Le 11 septembre passé, la présentation de la réforme de l’aide sociale par la ministre responsable de la Solidarité sociale et de l’Action communautaire, Chantal Rouleau, a été applaudie, ovationnée et a même valu à l’oratrice une bise de François Legault ! Côté communautaire, les acteurs sociaux sont plutôt tombés de leur chaise devant cette modernisation à l’image du film Le jour de la marmotte, comme la qualifié Serge Petitclerc, porte-parole du collectif d’un Québec sans pauvreté, au micro du 15-18.

Tout un sujet que notre journaliste Simon Bolduc discute, au moment même d’écrire ces lignes, avec la ministre Rouleau, de passage à L’Itinéraire. Une entrevue à lire dans l’édition du 15 octobre.

Revenons à nos marmottes… La pression de réformer le régime d’aide sociale augmente à mesure que les crises se superposent : pandémie, main d’œuvre, inflation, logement. Mais le jour tant attendu du grand changement annoncé, la déception est franche ! Le nerf de la guerre est toujours à vif : les 807 $ du chèque d’aide sociale semblent gelés.

Sans avoir un doctorat en sciences économiques, j’ose avancer sans risque qu’avec 807 $ par mois pour seul filet de protection sociale, il n’est pas trop difficile de se retrouver à la rue ; surtout qu’il en coûte en moyenne 952* pour louer un appartement d’une chambre sur l’île de Montréal.

Avez-vous récemment pédalé le long de la piste cyclable de la rue Notre-Dame, bien à l’est de la traque ? Des tentes… Avez-vous jeté un coup d’œil respectueux derrière l’une des petites baraques abandonnées de certaines aires de jeux ces jours-ci ? Derrière l’une d’elles, condamnée depuis perpète et adjacente à quelques balançoires, vivait encore tout récemment, un homme, installé dans ce qui ressemble à un couloir formé entre le grillage d’un parc public et ledit bâtiment. Plus loin, allongée sur les marches fissurées d’une ancienne entrée du même parc, dormait une autre personne cachée de la circulation par une barrière d’herbes hautes.

La rue, ça coûte cher ! Aux humains qui la vivent et à l’État, comme le rappelle Simon Bolduc dans les pages d’actualité. Petite équation rapide : une personne en situation d’itinérance « coûte » en moyenne 72 521 $ par an** . Et, selon le dernier rapport du MESS, le gouvernement injecte 300 millions $ par an dans des programmes d’assistance sociale qui permettent à 350 000 bénéficiaires de survivre. Si ces personnes se retrouvaient dans la rue, il en coûterait 21 milliards de plus à l’État. Avons-nous là un choix de société à faire ?

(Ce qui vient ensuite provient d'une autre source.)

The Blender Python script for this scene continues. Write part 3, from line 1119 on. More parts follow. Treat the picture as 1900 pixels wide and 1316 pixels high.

Puis, sur les 350 000 bénéficiaires se distinguent 60 000 enfants. Ils se prévaudront de quoi, ces jeunes ? D’avoir une balançoire au centre de leur salon à aire ouverte ? (on comprendra l’humour de cette question). Parmi eux, certains se retrouveront avec leur père dans les mailles bienveillantes d’organismes tels que Les Maisons Oxygène. Des remparts à la rue pour des pères monoparentaux et vulnérables, qui ont à cœur leur paternité et l’avenir de leurs enfants. Un dossier à lire en page 14 de cette édition, rédigé par Jules Couturier.

* Rapport sur le marché locatif, SCHL, janvier 2024.
** État de situation et analyse d’impact des programmes de prévention et de lutte contre l’itinérance au Québec sur les municipalités, Appeco, septembre 2023.